At the beginning of this year, I did not slow down because I had theorized my way into it. I slowed down because 2025 had been an extraordinarily productive year, one that generated real results and real learning, and I arrived at the threshold of 2026 with the uneasy sense that I had not yet absorbed what it had taught me. I was already scanning the horizon for the next thing, which is my nature. The days can stall while the years slip away. I did not want to let 2025 pass without sitting with what it had given me, so I hibernated there for a while, as creatures do.

Bernes helped me see that this absorption is not passive. It is the labor of connecting what I have lived and done in my community to a broader analysis of why those conditions exist and what it would actually take to transform them. The fragmentation that capitalism produces in workers’ perception is the same fragmentation I had been reenacting in my own study, rushing through understanding in ways that made me useful in a shallow sense while keeping me ignorant where it mattered. If I want to help in ways that are real, and not merely flattering to my own self‑image, I need more than motion. I need comprehension.

Slowing down is not my nature, and I am not pretending otherwise. It is a practice I have to choose again and again, against the grain of everything this culture reinforces in me. What I want to carry into the rest of this year is a commitment to join the understanding that emerges from doing things in the world, in my community, in the work of making life more livable for all of us. That commitment requires the patience to reflect on what that doing has actually shown me—and shown us, collectively.

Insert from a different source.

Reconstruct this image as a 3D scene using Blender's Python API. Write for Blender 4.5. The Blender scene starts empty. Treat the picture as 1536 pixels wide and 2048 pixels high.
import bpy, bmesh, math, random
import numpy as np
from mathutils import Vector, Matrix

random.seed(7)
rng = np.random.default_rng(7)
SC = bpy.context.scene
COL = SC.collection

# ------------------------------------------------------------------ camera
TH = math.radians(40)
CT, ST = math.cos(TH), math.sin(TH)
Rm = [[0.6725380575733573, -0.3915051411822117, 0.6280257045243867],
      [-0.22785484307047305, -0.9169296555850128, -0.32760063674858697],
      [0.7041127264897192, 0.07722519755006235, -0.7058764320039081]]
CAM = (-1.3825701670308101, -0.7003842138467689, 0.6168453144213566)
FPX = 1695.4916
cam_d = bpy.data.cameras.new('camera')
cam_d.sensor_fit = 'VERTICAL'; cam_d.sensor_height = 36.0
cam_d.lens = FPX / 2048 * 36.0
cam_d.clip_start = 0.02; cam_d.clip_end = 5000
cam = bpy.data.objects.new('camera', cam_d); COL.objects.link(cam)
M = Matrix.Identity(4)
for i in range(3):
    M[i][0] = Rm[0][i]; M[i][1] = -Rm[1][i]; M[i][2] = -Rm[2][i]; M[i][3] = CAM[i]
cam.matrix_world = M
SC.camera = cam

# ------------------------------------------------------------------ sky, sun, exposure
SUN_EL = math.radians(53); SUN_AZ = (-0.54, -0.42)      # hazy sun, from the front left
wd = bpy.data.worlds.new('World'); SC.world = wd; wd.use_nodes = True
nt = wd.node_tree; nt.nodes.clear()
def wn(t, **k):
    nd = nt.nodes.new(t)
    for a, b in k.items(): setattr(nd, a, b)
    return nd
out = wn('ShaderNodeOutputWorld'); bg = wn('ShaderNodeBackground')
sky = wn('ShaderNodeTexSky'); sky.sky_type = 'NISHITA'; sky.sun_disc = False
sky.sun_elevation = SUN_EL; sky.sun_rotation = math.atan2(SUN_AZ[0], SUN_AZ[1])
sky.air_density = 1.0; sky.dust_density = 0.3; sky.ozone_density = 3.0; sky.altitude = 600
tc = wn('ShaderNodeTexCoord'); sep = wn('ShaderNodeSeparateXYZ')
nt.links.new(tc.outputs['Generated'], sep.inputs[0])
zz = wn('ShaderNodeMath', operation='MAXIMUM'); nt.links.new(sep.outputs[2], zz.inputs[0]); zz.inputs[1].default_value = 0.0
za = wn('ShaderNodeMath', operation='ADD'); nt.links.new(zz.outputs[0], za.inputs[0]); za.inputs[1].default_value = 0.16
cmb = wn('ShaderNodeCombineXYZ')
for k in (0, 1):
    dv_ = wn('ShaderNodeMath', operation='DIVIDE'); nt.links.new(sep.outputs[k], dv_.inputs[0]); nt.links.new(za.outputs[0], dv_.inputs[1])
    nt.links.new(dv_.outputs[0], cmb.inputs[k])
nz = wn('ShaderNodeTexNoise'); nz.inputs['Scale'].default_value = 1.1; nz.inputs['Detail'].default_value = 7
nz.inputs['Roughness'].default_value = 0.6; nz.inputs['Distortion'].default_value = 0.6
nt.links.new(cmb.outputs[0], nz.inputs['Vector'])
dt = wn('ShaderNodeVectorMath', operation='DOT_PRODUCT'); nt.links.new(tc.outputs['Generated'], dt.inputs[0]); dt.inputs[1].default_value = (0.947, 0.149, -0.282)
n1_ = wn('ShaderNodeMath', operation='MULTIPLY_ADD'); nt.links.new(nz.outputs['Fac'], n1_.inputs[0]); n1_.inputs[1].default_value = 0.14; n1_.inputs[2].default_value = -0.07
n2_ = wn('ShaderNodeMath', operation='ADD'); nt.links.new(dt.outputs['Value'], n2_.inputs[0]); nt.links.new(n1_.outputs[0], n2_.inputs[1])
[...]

What Bernes helps me see is that study matters not because it is morally good or personally deepening, but because revolutionary transformation requires shared capacities for perception, planning, and coordination that capitalism actively destroys. Theory from struggle, clarity returned to struggle: practiced slowly enough to mean something, that cycle is the work. If that cycle does not return us to the world with greater capacity to change it, study is only another form of consumption.